Wow, lost perspective pretty fast there, didn’t we?

The typical neurotic writer is sometimes like that. They fall into this death spiral of self loathing, insecurity and fear of rejection. When asked what people feared most in a poll a few years ago, death was #2 on the list of things people most fear. What was #1? Public speaking. We, the human race, are not wired for communication to a large number of people at once. And yet, writers try to speak to millions of people and the rest of eternity.

So we already know from the moment we begin that we just might be severely creative masochists. It gets rougher too because you look out there and not only are you struggling to write something that people will like but you’re being told you’re in a field where everyone fails. Also, getting into the industry is nearly impossible. When you do get published you wont make any money and everyone in the world thinks they can do your job better than you can and that you’re just milking it for attention.

Ouch.

Writers are a bit neurotic and there’s plenty of reason for them to feel the way they do. But self-destructing is far from the way to go. Yeah, some of the greats were either junkies, drunks or suicidal, but that doesn’t mean you should be. Most of those people became greats because they channeled the darkness into their work, fighting it off or embracing it and turning it into something awesome. Sure, it doesn’t always work, but when the job does pay off, we get a great reward for our efforts.

On the other hand, when it doesn’t pay off, you end up with a few options. Some of them happen to quit, walk away and never look back. Some failed writers keep plugging away at it with hope that they’ll break through. But, of course, others give into the darkness, get hooked on some form of narcotic and start putting that masochistic creativity to work in figuring out how to end it all.

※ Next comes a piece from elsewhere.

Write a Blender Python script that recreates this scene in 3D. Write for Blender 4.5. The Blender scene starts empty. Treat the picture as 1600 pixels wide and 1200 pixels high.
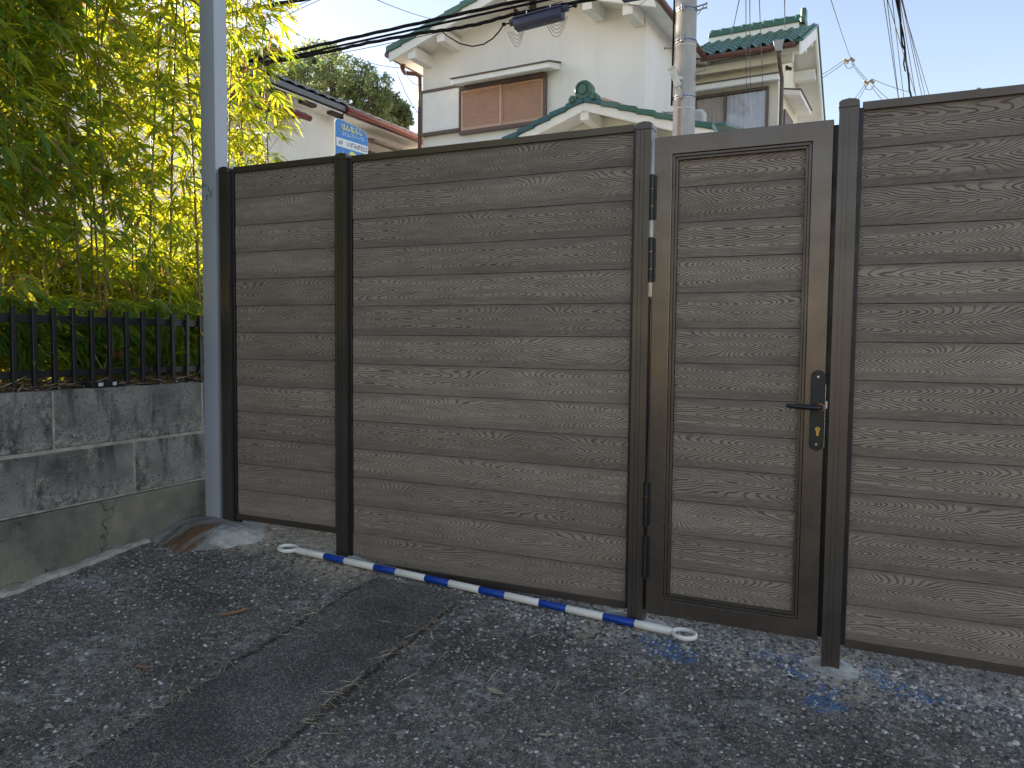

So your book only sold two copies. So no one understood the underlying message of your work and called it shallow. So the one person you based a character on not only doesn’t recognize that it’s based on them but tells you that they’re completely impossible to relate to. In the end, it could be worse.


After all, the rest of life is out to get you too.

I know I just said that it’s okay if only two people buy your book… but I’d kind of like more than just two to buy my books. Maybe I’m a little needy.